Chrysler Caravan/Voyager/Town n Country 1984-1995



Wiring the van for towing is fairly easy. There are a number of good wiring kits available and these should be used, rather than trying to design your own. All trailers will need brake lights and turn signals as well as tail lights and side marker lights. Most states require extra marker lights for overly wide trailers. Also, most states have recently required back-up lights for trailers, and most trailer manufacturers have been building trailers with back-up lights for several years.

Additionally, some Class I, most Class II and just about all Class III trailers will have electric brakes.

Add to this number an accessories wire, to operate trailer internal equipment or to charge the trailer's battery, and you can have as many as seven wires in the harness.

Determine the equipment on your trailer and buy the wiring kit necessary. The kit will contain all the wires needed, plus a plug adapter set which included the female plug, mounted on the bumper or hitch, and the male plug, wired into, or plugged into the trailer harness.

When installing the kit, follow the manufacturer's instructions. The color coding of the wires is standard throughout the industry.

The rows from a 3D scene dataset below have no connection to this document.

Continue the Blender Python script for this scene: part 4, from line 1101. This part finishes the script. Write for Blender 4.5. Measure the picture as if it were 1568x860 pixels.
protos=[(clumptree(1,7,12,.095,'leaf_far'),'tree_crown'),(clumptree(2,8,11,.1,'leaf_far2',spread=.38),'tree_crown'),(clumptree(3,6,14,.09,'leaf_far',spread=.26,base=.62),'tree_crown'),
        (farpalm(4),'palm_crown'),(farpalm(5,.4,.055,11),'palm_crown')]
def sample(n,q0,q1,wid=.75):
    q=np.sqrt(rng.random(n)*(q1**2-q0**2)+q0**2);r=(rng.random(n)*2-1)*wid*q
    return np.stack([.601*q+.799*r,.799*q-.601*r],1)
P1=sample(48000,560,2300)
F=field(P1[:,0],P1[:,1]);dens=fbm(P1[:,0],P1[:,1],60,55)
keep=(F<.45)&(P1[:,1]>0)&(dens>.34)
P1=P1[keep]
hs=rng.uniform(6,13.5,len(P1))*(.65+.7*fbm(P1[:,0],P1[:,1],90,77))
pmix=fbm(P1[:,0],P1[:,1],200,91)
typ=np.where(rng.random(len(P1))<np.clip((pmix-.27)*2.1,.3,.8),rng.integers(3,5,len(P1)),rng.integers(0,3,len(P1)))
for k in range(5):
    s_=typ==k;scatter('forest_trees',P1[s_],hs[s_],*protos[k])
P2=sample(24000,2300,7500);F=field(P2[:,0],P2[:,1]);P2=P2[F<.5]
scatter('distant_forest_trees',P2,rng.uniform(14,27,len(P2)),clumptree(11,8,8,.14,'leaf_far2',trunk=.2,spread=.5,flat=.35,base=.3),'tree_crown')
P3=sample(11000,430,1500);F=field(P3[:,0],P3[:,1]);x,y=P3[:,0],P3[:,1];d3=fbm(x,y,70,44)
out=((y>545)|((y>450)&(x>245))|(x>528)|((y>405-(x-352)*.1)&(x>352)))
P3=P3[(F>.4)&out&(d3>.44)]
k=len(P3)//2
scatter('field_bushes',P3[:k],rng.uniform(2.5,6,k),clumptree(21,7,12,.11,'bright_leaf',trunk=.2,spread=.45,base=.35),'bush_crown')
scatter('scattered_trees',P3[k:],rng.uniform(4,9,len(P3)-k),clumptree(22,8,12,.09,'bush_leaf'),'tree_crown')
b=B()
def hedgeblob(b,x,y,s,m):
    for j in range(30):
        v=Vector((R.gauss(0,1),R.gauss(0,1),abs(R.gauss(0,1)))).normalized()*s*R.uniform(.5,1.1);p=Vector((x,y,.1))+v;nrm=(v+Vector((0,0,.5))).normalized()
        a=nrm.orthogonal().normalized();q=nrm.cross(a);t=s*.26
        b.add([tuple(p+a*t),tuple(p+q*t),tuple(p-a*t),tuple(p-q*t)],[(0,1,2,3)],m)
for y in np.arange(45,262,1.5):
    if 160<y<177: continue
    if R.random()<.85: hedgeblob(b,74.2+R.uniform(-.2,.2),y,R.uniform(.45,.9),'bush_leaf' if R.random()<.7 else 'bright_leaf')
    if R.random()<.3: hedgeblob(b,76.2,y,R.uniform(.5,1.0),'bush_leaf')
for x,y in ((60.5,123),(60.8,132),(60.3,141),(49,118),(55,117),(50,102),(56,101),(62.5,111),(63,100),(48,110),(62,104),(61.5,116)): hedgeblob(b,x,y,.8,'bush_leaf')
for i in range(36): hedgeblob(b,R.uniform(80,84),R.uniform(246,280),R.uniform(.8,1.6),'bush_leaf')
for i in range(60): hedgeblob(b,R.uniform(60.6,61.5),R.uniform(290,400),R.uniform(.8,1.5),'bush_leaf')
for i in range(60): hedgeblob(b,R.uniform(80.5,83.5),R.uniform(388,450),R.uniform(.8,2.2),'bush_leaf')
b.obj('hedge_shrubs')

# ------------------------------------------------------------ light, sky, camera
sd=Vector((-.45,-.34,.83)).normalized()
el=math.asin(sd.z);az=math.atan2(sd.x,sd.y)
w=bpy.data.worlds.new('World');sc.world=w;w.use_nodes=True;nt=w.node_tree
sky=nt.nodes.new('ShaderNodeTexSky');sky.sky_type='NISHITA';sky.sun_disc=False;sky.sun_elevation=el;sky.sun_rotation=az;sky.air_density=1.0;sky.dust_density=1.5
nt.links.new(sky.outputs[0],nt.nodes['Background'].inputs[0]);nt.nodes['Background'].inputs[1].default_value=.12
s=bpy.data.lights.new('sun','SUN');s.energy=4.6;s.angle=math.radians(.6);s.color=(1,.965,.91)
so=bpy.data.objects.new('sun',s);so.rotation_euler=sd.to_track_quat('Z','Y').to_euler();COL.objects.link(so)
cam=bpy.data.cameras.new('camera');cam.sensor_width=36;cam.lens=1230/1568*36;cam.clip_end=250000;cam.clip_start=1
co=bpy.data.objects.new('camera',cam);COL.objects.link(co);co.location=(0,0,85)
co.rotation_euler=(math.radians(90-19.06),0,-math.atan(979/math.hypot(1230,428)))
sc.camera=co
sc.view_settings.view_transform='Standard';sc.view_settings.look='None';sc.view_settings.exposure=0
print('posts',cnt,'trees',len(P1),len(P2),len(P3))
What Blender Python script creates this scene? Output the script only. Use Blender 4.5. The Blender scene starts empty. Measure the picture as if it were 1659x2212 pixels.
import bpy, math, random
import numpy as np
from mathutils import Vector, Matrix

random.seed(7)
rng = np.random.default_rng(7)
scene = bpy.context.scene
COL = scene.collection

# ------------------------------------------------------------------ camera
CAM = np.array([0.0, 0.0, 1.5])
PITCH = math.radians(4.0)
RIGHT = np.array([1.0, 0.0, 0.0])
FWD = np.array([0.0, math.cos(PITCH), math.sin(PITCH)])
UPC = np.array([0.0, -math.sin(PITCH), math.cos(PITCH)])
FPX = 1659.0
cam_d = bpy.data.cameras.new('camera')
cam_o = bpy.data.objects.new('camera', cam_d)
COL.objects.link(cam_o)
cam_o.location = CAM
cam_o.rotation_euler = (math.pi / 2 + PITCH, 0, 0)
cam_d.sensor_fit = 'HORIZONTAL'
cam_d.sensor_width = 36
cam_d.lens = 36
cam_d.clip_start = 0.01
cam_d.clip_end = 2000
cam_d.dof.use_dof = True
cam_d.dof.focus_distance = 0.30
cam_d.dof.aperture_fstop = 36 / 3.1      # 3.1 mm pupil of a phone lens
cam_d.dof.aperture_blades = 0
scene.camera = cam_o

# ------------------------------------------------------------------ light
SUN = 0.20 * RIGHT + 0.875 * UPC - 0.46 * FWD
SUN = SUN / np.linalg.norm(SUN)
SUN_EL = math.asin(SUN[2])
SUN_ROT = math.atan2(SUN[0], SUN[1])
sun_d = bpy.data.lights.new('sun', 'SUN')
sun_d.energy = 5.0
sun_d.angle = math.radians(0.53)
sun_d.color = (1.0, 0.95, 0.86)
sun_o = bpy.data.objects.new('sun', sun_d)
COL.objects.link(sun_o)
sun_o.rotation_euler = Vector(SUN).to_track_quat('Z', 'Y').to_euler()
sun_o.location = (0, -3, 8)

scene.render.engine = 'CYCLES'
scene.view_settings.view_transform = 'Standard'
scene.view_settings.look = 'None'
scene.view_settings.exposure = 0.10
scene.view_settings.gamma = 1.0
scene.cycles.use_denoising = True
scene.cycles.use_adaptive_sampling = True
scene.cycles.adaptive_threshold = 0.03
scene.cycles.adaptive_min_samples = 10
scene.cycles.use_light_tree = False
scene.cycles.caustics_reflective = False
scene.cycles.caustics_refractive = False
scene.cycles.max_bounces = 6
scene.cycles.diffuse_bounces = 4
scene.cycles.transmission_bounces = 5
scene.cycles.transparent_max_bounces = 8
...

One point to note, some domestic vehicles, and most imported vehicles, have separate turn signals. On most domestic vehicles, the brake lights and rear turn signals operate with the same bulb. For those vehicles with separate turn signals, you can purchase an isolation unit so that the brake lights won't blink whenever the turn signals are operated, or, you can go to your local electronics supply house and buy four diodes to wire in series with the brake and turn signal bulbs. Diodes will isolate the brake and turn signals. The choice is yours. The isolation units are simple and quick to install, but far more expensive than the diodes. The diodes, however, require more work to install properly, since they require the cutting of each bulb's wire and soldering in place of the diode.

One final point, the best kits are those with a spring loaded cover on the vehicle mounted socket. This cover prevents dirt and moisture from corroding the terminals. Never let the vehicle socket hang loosely. Always mount it securely to the bumper or hitch.